日本国内でも、2015年に日本の年金積立金管理運用独立行政法人(GPIF)がPRIに署名したことから、2016年~2020年にかけて運用資産に占めるサステナブル投資の日本の割合はプラス20.9%と大幅に上昇しています。
流行に乗っている一方で・・・
しかしながら、ESG投資は新たな取組みだからこそ、課題も多く見受けられるのが現実です。
例えば、ブラックロック社の「2020年グローバル サステナビリティ投資調査」によると、2020年、27ヵ国、425の投資家を対象としたアンケートにて、「サステナブル投資を導入する際の最大の課題は何ですか」との質問に対して、全体の回答者の半数以上が「ESGのデータや分析の質が低い、またはそれらの入手が困難」であることを挙げています。
というのも、ESGデータ(非財務情報)を定量化することは難しく、現時点で数値化できる範囲は非常に限られているからです。
また、様々なESG情報開示のフレームワークやガイドライン等が策定されていることにより、測定手法により異なる結果が出てしまうということもあります。
ここから、投資会社がESGへの配慮を誇張して表現することで消費者に誤解を与えてしまうグリーンウォッシュ等の問題も起きています。ESGの標準的な評価指標のニーズは年々増しています。
投資家は「ESG投資」をどのように考え行動する必要があるか
このような現状を踏まえて、投資家はどのように考え行動する必要があるのでしょうか。ESG投資への向き合い方について、シンプルに以下2点を挙げておきます。
日々、ESG投資に関するニュースを追う
欧州を中心に各国政府、各投資機関がESG測定のフレームワークの策定に取り組んでいるため、情報は日々アップデートされていきます。
一例を挙げると、2021年3月にEUにより導入された「サステナブルファイナンス開示規則(SFDR)」は、金融機関に対してESGに関する情報開示を義務付けるもので、規制強化に取り組んでいます。
関心を持って最新の情報を追っていくことはとても重要です。
自分の目的に合わせた投資を選択し実行する
ESG投資はリスク・リターンを最大化・適正化するためにESGの影響を考慮するものです。そのなかで、経済的リターンと社会的リターンの両立を目指す「社会インパクト投資」という手法もあります。

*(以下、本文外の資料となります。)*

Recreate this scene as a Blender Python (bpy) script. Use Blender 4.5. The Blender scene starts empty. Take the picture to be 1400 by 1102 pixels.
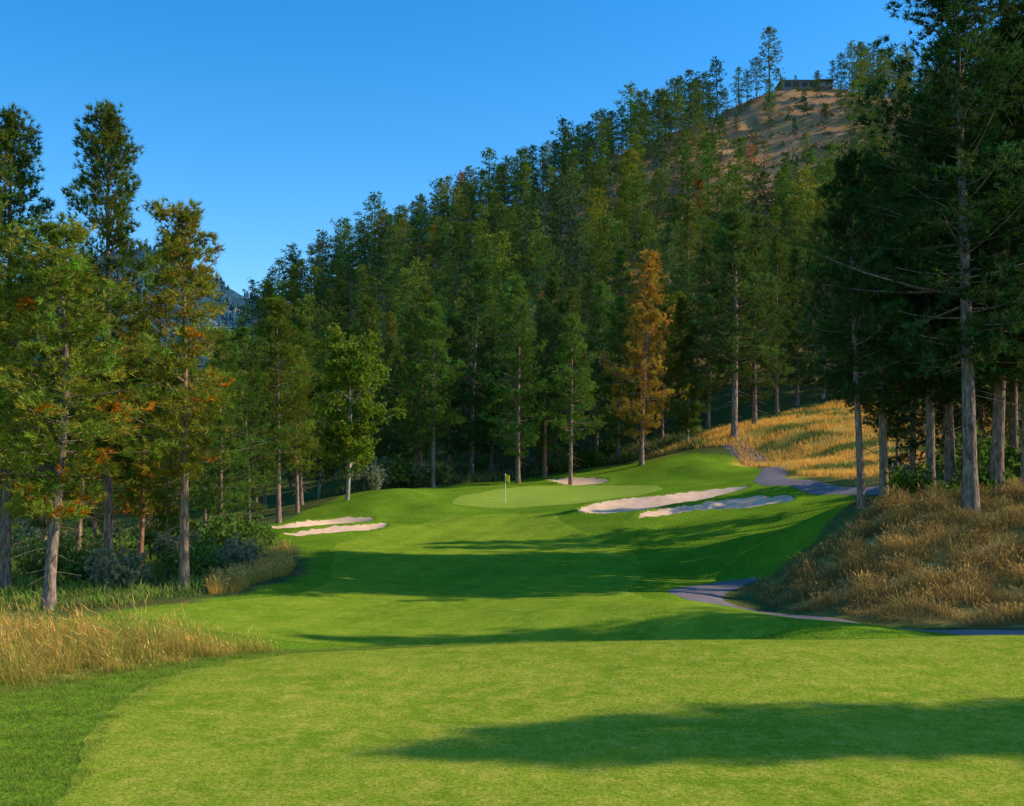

また、100%社会的リターンを求めるなら、投資に分類されなくとも寄付などの手法も考えられるでしょう。
ご自身が投資する際に、経済的リターン、社会的リターンをどの程度求めるのかという観点も持ち合わせると、選択の幅は大きく拡がります。
まとめ
このように、様々な選択肢がある中で、投資家は自発的に考え選択する必要に迫られています。
一方で、よりご自身の目標に沿った資金使途を選択することができる自由度は増したといえます。
自分はどういう資産形成をしたいのか、現在直面している社会課題に対してどのように向き合いたいのか。まずはじっくりと考えてみるのはいかがでしょうか。